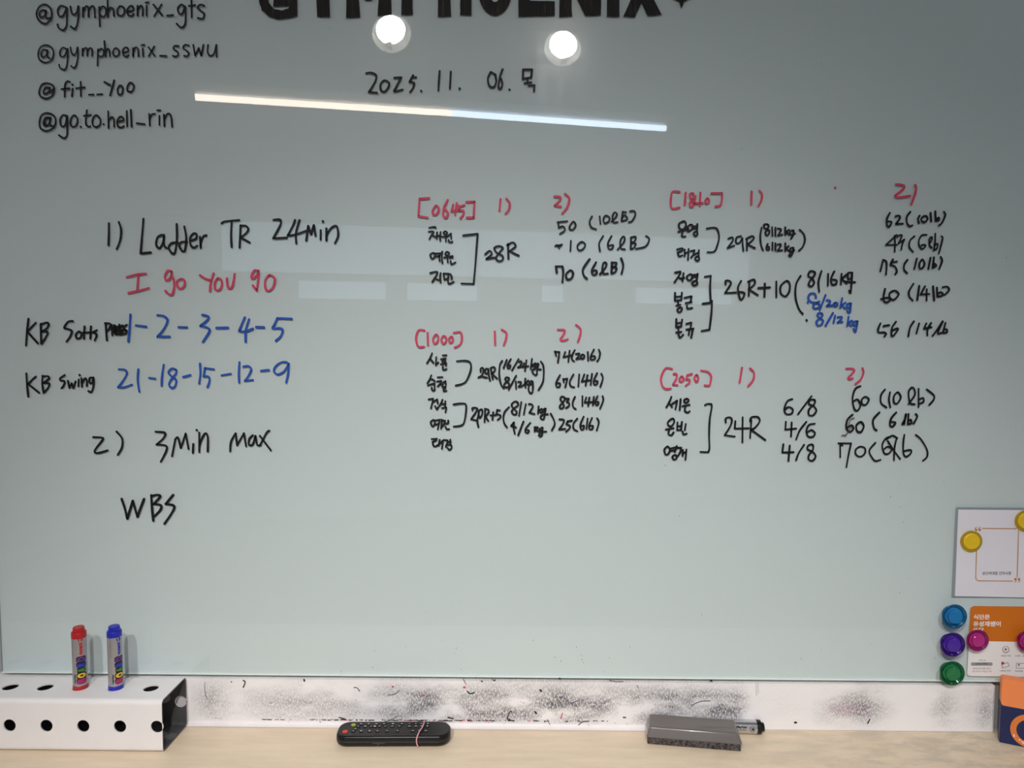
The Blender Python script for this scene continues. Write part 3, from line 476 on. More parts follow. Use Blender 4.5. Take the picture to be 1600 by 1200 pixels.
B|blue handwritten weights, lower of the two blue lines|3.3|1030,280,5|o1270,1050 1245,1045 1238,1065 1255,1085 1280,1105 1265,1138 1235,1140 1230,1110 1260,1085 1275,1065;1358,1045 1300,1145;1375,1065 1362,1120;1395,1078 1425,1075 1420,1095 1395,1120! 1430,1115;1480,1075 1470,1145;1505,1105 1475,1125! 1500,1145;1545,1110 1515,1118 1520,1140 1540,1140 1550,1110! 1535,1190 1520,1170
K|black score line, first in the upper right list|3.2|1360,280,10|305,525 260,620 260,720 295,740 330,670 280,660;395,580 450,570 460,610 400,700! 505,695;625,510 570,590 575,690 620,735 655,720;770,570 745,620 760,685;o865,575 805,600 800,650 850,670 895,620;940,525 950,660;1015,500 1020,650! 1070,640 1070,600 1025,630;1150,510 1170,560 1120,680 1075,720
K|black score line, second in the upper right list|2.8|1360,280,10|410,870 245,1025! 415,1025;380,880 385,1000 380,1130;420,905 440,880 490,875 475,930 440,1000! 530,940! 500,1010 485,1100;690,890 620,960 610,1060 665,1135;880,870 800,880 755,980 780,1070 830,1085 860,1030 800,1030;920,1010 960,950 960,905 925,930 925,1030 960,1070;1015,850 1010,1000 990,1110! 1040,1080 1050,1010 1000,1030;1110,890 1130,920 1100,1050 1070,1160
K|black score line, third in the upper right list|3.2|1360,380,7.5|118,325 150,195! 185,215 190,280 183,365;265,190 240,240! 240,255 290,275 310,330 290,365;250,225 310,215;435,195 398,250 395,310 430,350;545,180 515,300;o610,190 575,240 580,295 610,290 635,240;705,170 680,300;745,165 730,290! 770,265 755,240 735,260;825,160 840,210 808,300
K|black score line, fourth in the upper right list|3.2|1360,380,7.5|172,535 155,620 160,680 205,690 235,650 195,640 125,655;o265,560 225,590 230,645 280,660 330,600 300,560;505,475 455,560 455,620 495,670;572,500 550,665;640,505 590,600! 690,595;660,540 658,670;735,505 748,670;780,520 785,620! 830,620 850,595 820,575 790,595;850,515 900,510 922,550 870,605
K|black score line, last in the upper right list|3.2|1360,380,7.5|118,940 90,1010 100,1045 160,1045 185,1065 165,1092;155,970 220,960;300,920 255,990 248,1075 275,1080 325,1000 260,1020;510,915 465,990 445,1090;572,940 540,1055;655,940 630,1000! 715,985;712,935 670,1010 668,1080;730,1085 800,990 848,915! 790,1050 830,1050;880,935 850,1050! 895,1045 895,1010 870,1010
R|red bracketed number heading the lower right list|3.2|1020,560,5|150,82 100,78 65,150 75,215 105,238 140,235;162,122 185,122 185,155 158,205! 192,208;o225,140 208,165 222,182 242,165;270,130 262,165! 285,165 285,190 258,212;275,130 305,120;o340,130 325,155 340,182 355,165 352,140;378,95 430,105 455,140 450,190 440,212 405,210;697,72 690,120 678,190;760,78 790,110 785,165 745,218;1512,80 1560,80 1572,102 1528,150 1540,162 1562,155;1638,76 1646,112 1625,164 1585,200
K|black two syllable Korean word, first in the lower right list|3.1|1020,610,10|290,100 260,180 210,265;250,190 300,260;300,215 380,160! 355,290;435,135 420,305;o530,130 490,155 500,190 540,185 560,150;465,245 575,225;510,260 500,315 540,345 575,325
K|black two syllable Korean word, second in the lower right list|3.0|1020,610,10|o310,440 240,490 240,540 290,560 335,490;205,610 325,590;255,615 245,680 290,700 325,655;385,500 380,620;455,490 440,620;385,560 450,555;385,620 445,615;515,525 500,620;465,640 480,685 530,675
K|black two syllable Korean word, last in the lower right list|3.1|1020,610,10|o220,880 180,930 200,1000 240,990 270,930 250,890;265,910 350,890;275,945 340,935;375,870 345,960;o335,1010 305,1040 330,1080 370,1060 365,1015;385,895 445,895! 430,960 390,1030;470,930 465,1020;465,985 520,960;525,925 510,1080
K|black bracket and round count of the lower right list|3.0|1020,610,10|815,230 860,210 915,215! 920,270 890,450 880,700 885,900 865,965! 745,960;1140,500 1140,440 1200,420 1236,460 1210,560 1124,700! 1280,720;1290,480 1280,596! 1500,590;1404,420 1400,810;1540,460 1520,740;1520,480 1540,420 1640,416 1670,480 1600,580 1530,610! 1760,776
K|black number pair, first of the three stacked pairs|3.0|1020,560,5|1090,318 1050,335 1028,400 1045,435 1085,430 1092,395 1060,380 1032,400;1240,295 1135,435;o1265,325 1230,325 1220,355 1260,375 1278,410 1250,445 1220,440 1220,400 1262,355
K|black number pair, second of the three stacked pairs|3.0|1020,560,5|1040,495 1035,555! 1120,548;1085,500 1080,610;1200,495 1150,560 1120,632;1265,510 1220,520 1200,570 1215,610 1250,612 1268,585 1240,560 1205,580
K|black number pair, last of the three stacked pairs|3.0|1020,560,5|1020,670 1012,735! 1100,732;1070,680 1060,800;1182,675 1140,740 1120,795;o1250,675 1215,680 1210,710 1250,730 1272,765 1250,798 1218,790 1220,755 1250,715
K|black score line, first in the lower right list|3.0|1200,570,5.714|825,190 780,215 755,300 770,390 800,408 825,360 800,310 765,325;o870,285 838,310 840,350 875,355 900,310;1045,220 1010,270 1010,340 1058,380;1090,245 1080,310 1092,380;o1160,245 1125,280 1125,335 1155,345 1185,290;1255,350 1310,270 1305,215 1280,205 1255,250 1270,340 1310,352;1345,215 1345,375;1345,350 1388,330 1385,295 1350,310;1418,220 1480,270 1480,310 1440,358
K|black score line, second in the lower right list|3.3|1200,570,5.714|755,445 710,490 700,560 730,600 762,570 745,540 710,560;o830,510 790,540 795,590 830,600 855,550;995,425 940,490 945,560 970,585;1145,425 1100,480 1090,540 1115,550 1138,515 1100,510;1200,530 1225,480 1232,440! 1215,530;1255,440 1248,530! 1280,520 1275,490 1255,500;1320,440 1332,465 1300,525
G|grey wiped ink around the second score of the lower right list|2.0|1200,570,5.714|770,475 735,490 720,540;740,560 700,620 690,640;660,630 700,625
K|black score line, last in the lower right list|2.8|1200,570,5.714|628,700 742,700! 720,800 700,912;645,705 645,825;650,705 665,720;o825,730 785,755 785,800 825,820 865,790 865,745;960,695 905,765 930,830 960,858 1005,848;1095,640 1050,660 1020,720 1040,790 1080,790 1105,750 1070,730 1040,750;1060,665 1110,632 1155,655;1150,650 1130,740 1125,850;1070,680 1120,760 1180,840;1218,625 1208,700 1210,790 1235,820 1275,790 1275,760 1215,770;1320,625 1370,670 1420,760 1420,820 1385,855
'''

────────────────

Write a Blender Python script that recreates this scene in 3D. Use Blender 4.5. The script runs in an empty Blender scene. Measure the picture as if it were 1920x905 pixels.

────────────────

- **Requirement**: Search the records above for "pixels". Copy each line where it is found.

- **Output for this exercise**:
The Blender Python script for this scene continues. Write part 3, from line 476 on. More parts follow. Use Blender 4.5. Take the picture to be 1600 by 1200 pixels.
Write a Blender Python script that recreates this scene in 3D. Use Blender 4.5. The script runs in an empty Blender scene. Measure the picture as if it were 1920x905 pixels.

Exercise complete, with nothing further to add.